### Problem details
Restate all of the data exactly.

### Material provided

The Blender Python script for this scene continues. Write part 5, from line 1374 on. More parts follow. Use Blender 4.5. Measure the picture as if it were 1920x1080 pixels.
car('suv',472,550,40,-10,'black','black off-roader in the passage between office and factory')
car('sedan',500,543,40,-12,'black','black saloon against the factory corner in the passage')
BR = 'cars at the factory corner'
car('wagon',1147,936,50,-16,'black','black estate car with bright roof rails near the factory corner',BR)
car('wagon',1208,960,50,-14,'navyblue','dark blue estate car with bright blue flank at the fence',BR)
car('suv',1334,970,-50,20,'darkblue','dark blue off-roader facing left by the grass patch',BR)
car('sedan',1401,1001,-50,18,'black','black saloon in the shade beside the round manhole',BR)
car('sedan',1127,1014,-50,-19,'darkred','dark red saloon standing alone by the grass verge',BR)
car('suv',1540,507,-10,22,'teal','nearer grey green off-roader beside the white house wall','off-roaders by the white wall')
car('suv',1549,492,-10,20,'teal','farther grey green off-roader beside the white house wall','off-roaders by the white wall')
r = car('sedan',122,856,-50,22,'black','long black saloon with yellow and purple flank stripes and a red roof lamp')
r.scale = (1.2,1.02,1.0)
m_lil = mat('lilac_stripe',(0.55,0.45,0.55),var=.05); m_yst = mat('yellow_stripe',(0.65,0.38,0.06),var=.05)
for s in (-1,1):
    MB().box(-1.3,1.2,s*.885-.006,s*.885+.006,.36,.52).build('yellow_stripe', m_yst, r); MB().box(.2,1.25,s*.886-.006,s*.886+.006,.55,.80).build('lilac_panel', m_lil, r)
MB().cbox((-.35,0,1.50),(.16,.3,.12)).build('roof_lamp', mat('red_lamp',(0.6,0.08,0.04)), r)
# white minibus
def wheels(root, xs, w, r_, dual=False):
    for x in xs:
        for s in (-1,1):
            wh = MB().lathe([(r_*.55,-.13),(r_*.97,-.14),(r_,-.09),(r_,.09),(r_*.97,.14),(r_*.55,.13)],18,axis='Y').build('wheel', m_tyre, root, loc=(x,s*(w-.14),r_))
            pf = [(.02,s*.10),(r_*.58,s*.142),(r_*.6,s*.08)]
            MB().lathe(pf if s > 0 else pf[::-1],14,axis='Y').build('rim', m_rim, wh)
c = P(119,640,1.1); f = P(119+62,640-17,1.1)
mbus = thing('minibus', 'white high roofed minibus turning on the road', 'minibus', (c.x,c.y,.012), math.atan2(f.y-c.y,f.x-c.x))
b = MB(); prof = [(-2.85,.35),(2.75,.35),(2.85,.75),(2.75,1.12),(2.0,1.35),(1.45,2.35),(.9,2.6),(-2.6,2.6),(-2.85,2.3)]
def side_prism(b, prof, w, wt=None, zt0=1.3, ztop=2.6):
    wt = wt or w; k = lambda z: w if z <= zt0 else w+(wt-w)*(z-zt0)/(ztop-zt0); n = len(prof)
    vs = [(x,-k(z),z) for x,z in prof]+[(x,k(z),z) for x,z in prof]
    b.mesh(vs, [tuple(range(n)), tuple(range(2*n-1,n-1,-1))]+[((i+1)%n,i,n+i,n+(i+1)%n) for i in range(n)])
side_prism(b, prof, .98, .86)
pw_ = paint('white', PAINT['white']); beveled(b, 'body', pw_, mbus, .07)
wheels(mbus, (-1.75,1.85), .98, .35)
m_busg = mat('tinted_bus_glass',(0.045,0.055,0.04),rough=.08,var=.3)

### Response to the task
The Blender Python script for this scene continues. Write part 5, from line 1374 on. More parts follow. Use Blender 4.5. Measure the picture as if it were 1920x1080 pixels.
car('suv',472,550,40,-10,'black','black off-roader in the passage between office and factory')
car('sedan',500,543,40,-12,'black','black saloon against the factory corner in the passage')
BR = 'cars at the factory corner'
car('wagon',1147,936,50,-16,'black','black estate car with bright roof rails near the factory corner',BR)
car('wagon',1208,960,50,-14,'navyblue','dark blue estate car with bright blue flank at the fence',BR)
car('suv',1334,970,-50,20,'darkblue','dark blue off-roader facing left by the grass patch',BR)
car('sedan',1401,1001,-50,18,'black','black saloon in the shade beside the round manhole',BR)
car('sedan',1127,1014,-50,-19,'darkred','dark red saloon standing alone by the grass verge',BR)
car('suv',1540,507,-10,22,'teal','nearer grey green off-roader beside the white house wall','off-roaders by the white wall')
car('suv',1549,492,-10,20,'teal','farther grey green off-roader beside the white house wall','off-roaders by the white wall')
r = car('sedan',122,856,-50,22,'black','long black saloon with yellow and purple flank stripes and a red roof lamp')
r.scale = (1.2,1.02,1.0)
m_lil = mat('lilac_stripe',(0.55,0.45,0.55),var=.05); m_yst = mat('yellow_stripe',(0.65,0.38,0.06),var=.05)
for s in (-1,1):
    MB().box(-1.3,1.2,s*.885-.006,s*.885+.006,.36,.52).build('yellow_stripe', m_yst, r); MB().box(.2,1.25,s*.886-.006,s*.886+.006,.55,.80).build('lilac_panel', m_lil, r)
MB().cbox((-.35,0,1.50),(.16,.3,.12)).build('roof_lamp', mat('red_lamp',(0.6,0.08,0.04)), r)
# white minibus
def wheels(root, xs, w, r_, dual=False):
    for x in xs:
        for s in (-1,1):
            wh = MB().lathe([(r_*.55,-.13),(r_*.97,-.14),(r_,-.09),(r_,.09),(r_*.97,.14),(r_*.55,.13)],18,axis='Y').build('wheel', m_tyre, root, loc=(x,s*(w-.14),r_))
            pf = [(.02,s*.10),(r_*.58,s*.142),(r_*.6,s*.08)]
            MB().lathe(pf if s > 0 else pf[::-1],14,axis='Y').build('rim', m_rim, wh)
c = P(119,640,1.1); f = P(119+62,640-17,1.1)
mbus = thing('minibus', 'white high roofed minibus turning on the road', 'minibus', (c.x,c.y,.012), math.atan2(f.y-c.y,f.x-c.x))
b = MB(); prof = [(-2.85,.35),(2.75,.35),(2.85,.75),(2.75,1.12),(2.0,1.35),(1.45,2.35),(.9,2.6),(-2.6,2.6),(-2.85,2.3)]
def side_prism(b, prof, w, wt=None, zt0=1.3, ztop=2.6):
    wt = wt or w; k = lambda z: w if z <= zt0 else w+(wt-w)*(z-zt0)/(ztop-zt0); n = len(prof)
    vs = [(x,-k(z),z) for x,z in prof]+[(x,k(z),z) for x,z in prof]
    b.mesh(vs, [tuple(range(n)), tuple(range(2*n-1,n-1,-1))]+[((i+1)%n,i,n+i,n+(i+1)%n) for i in range(n)])
side_prism(b, prof, .98, .86)
pw_ = paint('white', PAINT['white']); beveled(b, 'body', pw_, mbus, .07)
wheels(mbus, (-1.75,1.85), .98, .35)
m_busg = mat('tinted_bus_glass',(0.045,0.055,0.04),rough=.08,var=.3)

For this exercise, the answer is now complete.